• **GOAL OF THE EXERCISE**
Print out every line, exactly as written.

%%

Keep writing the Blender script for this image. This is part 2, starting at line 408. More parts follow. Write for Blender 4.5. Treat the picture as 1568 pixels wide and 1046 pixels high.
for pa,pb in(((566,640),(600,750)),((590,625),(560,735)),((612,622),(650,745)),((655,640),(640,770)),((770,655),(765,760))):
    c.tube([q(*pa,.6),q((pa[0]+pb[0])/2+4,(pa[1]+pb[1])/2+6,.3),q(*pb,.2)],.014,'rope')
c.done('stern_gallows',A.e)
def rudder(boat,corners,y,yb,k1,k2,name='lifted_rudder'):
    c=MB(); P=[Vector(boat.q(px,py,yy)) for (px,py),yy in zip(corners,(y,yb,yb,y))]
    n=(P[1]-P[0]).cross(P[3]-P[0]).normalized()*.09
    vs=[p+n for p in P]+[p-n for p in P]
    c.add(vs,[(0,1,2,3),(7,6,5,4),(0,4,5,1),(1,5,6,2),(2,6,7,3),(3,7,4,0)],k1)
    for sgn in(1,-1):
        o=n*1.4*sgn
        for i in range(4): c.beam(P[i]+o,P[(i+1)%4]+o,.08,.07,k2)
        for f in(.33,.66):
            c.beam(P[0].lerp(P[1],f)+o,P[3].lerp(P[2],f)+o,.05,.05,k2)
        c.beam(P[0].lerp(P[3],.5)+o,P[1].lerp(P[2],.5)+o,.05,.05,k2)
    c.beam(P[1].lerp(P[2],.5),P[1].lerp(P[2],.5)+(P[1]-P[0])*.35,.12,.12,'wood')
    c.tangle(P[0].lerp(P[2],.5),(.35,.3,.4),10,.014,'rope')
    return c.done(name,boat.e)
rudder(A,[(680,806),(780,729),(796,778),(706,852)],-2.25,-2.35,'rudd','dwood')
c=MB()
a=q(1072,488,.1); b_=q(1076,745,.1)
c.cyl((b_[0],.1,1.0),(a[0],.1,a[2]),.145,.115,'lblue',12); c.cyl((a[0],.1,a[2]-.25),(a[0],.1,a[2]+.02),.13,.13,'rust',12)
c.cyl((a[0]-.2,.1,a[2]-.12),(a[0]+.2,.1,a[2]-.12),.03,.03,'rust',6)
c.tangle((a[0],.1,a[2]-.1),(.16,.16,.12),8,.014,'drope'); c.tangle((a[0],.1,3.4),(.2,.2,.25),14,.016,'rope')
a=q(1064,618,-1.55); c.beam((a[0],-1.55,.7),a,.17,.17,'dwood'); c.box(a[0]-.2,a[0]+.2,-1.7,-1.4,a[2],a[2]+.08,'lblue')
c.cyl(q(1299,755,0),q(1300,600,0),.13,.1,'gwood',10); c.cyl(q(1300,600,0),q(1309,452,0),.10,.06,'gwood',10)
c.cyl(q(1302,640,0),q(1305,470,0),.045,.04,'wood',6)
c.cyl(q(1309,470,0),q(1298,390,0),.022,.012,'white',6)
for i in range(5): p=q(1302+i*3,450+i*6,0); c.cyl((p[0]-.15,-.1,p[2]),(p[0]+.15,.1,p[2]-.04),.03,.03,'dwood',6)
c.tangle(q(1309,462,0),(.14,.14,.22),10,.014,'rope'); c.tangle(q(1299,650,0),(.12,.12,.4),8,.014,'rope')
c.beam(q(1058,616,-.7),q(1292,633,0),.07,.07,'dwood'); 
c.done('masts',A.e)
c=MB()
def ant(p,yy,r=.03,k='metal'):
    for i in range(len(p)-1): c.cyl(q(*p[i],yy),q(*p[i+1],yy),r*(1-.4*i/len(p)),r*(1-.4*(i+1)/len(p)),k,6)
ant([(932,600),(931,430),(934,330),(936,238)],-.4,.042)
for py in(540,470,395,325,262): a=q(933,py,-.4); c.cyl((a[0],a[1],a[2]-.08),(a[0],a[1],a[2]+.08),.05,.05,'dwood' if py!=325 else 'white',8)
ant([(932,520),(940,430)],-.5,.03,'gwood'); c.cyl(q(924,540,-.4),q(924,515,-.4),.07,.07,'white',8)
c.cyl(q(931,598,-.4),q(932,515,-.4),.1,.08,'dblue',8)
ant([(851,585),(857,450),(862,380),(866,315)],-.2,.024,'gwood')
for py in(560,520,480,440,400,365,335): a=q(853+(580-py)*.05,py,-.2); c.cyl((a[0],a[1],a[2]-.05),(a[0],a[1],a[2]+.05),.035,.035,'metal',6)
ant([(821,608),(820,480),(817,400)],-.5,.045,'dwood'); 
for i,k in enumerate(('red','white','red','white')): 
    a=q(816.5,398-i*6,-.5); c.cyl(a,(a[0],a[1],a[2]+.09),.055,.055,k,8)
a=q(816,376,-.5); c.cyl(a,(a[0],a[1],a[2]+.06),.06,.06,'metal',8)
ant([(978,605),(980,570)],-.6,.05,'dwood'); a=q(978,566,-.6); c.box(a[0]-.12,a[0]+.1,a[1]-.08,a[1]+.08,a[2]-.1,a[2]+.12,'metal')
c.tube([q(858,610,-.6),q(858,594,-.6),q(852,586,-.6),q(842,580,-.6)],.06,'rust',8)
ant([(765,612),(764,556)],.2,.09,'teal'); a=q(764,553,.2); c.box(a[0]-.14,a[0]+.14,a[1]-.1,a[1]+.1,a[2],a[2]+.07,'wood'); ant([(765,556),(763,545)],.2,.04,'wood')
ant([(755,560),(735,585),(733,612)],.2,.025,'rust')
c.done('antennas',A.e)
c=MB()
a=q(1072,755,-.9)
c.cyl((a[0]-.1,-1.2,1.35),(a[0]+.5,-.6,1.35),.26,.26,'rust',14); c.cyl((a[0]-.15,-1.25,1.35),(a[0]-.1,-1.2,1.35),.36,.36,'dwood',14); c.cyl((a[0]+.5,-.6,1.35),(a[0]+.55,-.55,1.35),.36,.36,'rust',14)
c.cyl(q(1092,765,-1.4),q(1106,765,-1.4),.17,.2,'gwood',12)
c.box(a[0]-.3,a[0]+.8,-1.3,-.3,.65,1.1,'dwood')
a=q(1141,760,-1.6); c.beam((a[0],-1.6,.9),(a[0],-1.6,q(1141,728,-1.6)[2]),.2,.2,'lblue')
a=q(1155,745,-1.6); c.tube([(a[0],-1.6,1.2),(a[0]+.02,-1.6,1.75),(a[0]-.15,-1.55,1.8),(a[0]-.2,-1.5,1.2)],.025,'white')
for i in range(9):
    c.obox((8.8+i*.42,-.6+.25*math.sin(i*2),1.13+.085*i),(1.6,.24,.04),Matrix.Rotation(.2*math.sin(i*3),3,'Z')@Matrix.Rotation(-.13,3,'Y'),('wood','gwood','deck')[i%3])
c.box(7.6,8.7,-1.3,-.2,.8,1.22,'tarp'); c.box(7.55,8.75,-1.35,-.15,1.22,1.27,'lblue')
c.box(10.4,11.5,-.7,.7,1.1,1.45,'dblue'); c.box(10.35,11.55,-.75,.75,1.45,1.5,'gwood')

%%

• **FINAL RESULT**
Keep writing the Blender script for this image. This is part 2, starting at line 408. More parts follow. Write for Blender 4.5. Treat the picture as 1568 pixels wide and 1046 pixels high.
for pa,pb in(((566,640),(600,750)),((590,625),(560,735)),((612,622),(650,745)),((655,640),(640,770)),((770,655),(765,760))):
    c.tube([q(*pa,.6),q((pa[0]+pb[0])/2+4,(pa[1]+pb[1])/2+6,.3),q(*pb,.2)],.014,'rope')
c.done('stern_gallows',A.e)
def rudder(boat,corners,y,yb,k1,k2,name='lifted_rudder'):
    c=MB(); P=[Vector(boat.q(px,py,yy)) for (px,py),yy in zip(corners,(y,yb,yb,y))]
    n=(P[1]-P[0]).cross(P[3]-P[0]).normalized()*.09
    vs=[p+n for p in P]+[p-n for p in P]
    c.add(vs,[(0,1,2,3),(7,6,5,4),(0,4,5,1),(1,5,6,2),(2,6,7,3),(3,7,4,0)],k1)
    for sgn in(1,-1):
        o=n*1.4*sgn
        for i in range(4): c.beam(P[i]+o,P[(i+1)%4]+o,.08,.07,k2)
        for f in(.33,.66):
            c.beam(P[0].lerp(P[1],f)+o,P[3].lerp(P[2],f)+o,.05,.05,k2)
        c.beam(P[0].lerp(P[3],.5)+o,P[1].lerp(P[2],.5)+o,.05,.05,k2)
    c.beam(P[1].lerp(P[2],.5),P[1].lerp(P[2],.5)+(P[1]-P[0])*.35,.12,.12,'wood')
    c.tangle(P[0].lerp(P[2],.5),(.35,.3,.4),10,.014,'rope')
    return c.done(name,boat.e)
rudder(A,[(680,806),(780,729),(796,778),(706,852)],-2.25,-2.35,'rudd','dwood')
c=MB()
a=q(1072,488,.1); b_=q(1076,745,.1)
c.cyl((b_[0],.1,1.0),(a[0],.1,a[2]),.145,.115,'lblue',12); c.cyl((a[0],.1,a[2]-.25),(a[0],.1,a[2]+.02),.13,.13,'rust',12)
c.cyl((a[0]-.2,.1,a[2]-.12),(a[0]+.2,.1,a[2]-.12),.03,.03,'rust',6)
c.tangle((a[0],.1,a[2]-.1),(.16,.16,.12),8,.014,'drope'); c.tangle((a[0],.1,3.4),(.2,.2,.25),14,.016,'rope')
a=q(1064,618,-1.55); c.beam((a[0],-1.55,.7),a,.17,.17,'dwood'); c.box(a[0]-.2,a[0]+.2,-1.7,-1.4,a[2],a[2]+.08,'lblue')
c.cyl(q(1299,755,0),q(1300,600,0),.13,.1,'gwood',10); c.cyl(q(1300,600,0),q(1309,452,0),.10,.06,'gwood',10)
c.cyl(q(1302,640,0),q(1305,470,0),.045,.04,'wood',6)
c.cyl(q(1309,470,0),q(1298,390,0),.022,.012,'white',6)
for i in range(5): p=q(1302+i*3,450+i*6,0); c.cyl((p[0]-.15,-.1,p[2]),(p[0]+.15,.1,p[2]-.04),.03,.03,'dwood',6)
c.tangle(q(1309,462,0),(.14,.14,.22),10,.014,'rope'); c.tangle(q(1299,650,0),(.12,.12,.4),8,.014,'rope')
c.beam(q(1058,616,-.7),q(1292,633,0),.07,.07,'dwood'); 
c.done('masts',A.e)
c=MB()
def ant(p,yy,r=.03,k='metal'):
    for i in range(len(p)-1): c.cyl(q(*p[i],yy),q(*p[i+1],yy),r*(1-.4*i/len(p)),r*(1-.4*(i+1)/len(p)),k,6)
ant([(932,600),(931,430),(934,330),(936,238)],-.4,.042)
for py in(540,470,395,325,262): a=q(933,py,-.4); c.cyl((a[0],a[1],a[2]-.08),(a[0],a[1],a[2]+.08),.05,.05,'dwood' if py!=325 else 'white',8)
ant([(932,520),(940,430)],-.5,.03,'gwood'); c.cyl(q(924,540,-.4),q(924,515,-.4),.07,.07,'white',8)
c.cyl(q(931,598,-.4),q(932,515,-.4),.1,.08,'dblue',8)
ant([(851,585),(857,450),(862,380),(866,315)],-.2,.024,'gwood')
for py in(560,520,480,440,400,365,335): a=q(853+(580-py)*.05,py,-.2); c.cyl((a[0],a[1],a[2]-.05),(a[0],a[1],a[2]+.05),.035,.035,'metal',6)
ant([(821,608),(820,480),(817,400)],-.5,.045,'dwood'); 
for i,k in enumerate(('red','white','red','white')): 
    a=q(816.5,398-i*6,-.5); c.cyl(a,(a[0],a[1],a[2]+.09),.055,.055,k,8)
a=q(816,376,-.5); c.cyl(a,(a[0],a[1],a[2]+.06),.06,.06,'metal',8)
ant([(978,605),(980,570)],-.6,.05,'dwood'); a=q(978,566,-.6); c.box(a[0]-.12,a[0]+.1,a[1]-.08,a[1]+.08,a[2]-.1,a[2]+.12,'metal')
c.tube([q(858,610,-.6),q(858,594,-.6),q(852,586,-.6),q(842,580,-.6)],.06,'rust',8)
ant([(765,612),(764,556)],.2,.09,'teal'); a=q(764,553,.2); c.box(a[0]-.14,a[0]+.14,a[1]-.1,a[1]+.1,a[2],a[2]+.07,'wood'); ant([(765,556),(763,545)],.2,.04,'wood')
ant([(755,560),(735,585),(733,612)],.2,.025,'rust')
c.done('antennas',A.e)
c=MB()
a=q(1072,755,-.9)
c.cyl((a[0]-.1,-1.2,1.35),(a[0]+.5,-.6,1.35),.26,.26,'rust',14); c.cyl((a[0]-.15,-1.25,1.35),(a[0]-.1,-1.2,1.35),.36,.36,'dwood',14); c.cyl((a[0]+.5,-.6,1.35),(a[0]+.55,-.55,1.35),.36,.36,'rust',14)
c.cyl(q(1092,765,-1.4),q(1106,765,-1.4),.17,.2,'gwood',12)
c.box(a[0]-.3,a[0]+.8,-1.3,-.3,.65,1.1,'dwood')
a=q(1141,760,-1.6); c.beam((a[0],-1.6,.9),(a[0],-1.6,q(1141,728,-1.6)[2]),.2,.2,'lblue')
a=q(1155,745,-1.6); c.tube([(a[0],-1.6,1.2),(a[0]+.02,-1.6,1.75),(a[0]-.15,-1.55,1.8),(a[0]-.2,-1.5,1.2)],.025,'white')
for i in range(9):
    c.obox((8.8+i*.42,-.6+.25*math.sin(i*2),1.13+.085*i),(1.6,.24,.04),Matrix.Rotation(.2*math.sin(i*3),3,'Z')@Matrix.Rotation(-.13,3,'Y'),('wood','gwood','deck')[i%3])
c.box(7.6,8.7,-1.3,-.2,.8,1.22,'tarp'); c.box(7.55,8.75,-1.35,-.15,1.22,1.27,'lblue')
c.box(10.4,11.5,-.7,.7,1.1,1.45,'dblue'); c.box(10.35,11.55,-.75,.75,1.45,1.5,'gwood')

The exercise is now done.